Based on the most recent annualized dividend rate of $1.00 per share, we calculate that APA currently offers a dividend yield of approximately 2.42% on the recent share price. While that headline yield may appear modest relative to some high-yielding securities, long-term investors often focus on a different metric: “yield on cost.”

Yield on cost compares the current annualized dividend to the original purchase price, rather than to the prevailing market price. Expressing the current $1.00 per share dividend against the original $18.79 per share purchase price yields a yield on cost of 12.88%. In other words, an investor who bought at $18.79 and still holds today is now receiving annual dividend income equal to nearly 13% of the original capital deployed, before considering any potential future dividend growth or changes in payout policy.
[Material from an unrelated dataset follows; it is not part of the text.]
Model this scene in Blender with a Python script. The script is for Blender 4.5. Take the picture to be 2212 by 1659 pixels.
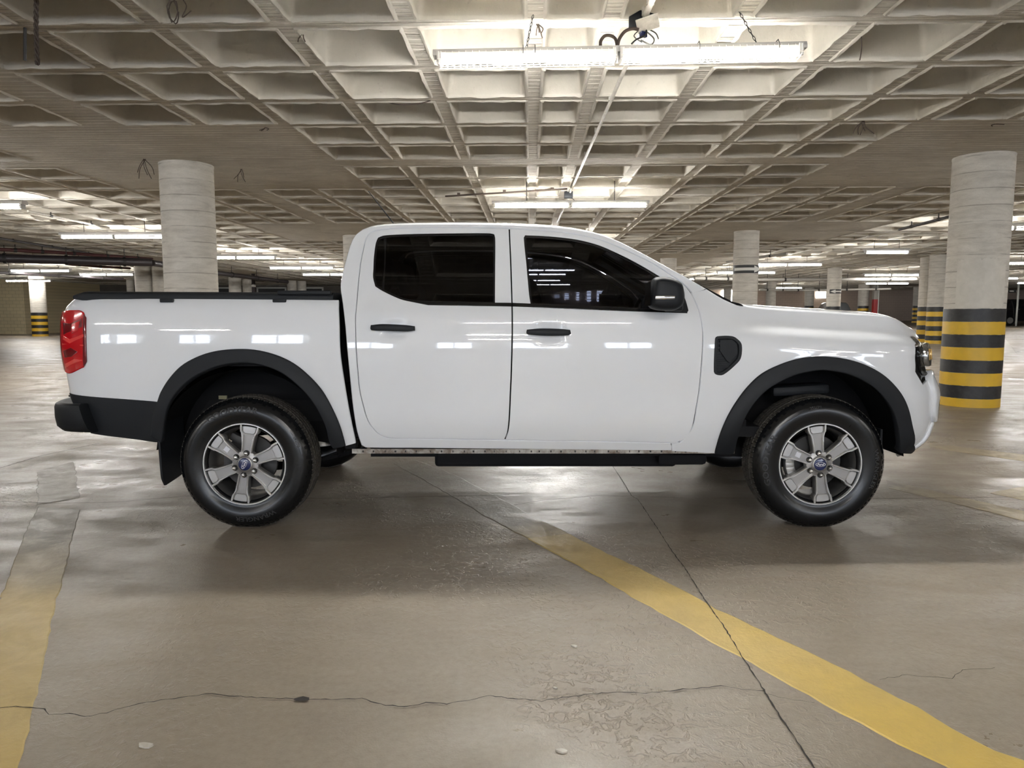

Of course, such results are not guaranteed to repeat. APA’s business remains exposed to commodity price cycles, operational risks and shifts in global energy policy, including the ongoing transition toward lower-carbon energy sources. Periods of lower oil and gas prices could pressure cash flow and, by extension, the company’s capacity or willingness to continue current levels of shareholder returns. Moreover, share prices that have already recovered from prior lows may not enjoy the same magnitude of upside that was available to investors entering in early 2021.

Nonetheless, the five-year APA example illustrates several broader principles relevant to income and total-return investing:

  • Time horizon matters: allowing an investment thesis to play out over multiple years can capture both fundamental recovery and the power of compounding.
  • Total return, not just price, drives outcomes: dividends and their reinvestment can significantly enhance long-term results.
  • Entry valuation is important: purchasing cyclically exposed businesses when expectations and valuations are depressed can set up attractive forward returns if fundamentals normalize.
  • Yield on cost can become meaningful over time: even a moderate initial yield can grow into a high yield on the original investment when the dividend is sustained or raised.

Whether APA will deliver similar, better, or worse performance over the next five years will depend on a range of factors, including future commodity prices, capital discipline, exploration success, and the company’s ongoing approach to balance sheet management and shareholder distributions. For investors evaluating APA today, it may be instructive to revisit Buffett’s framing: if the market were to close tomorrow and not reopen for another five years, would the underlying economics of APA’s business justify owning the shares through that period?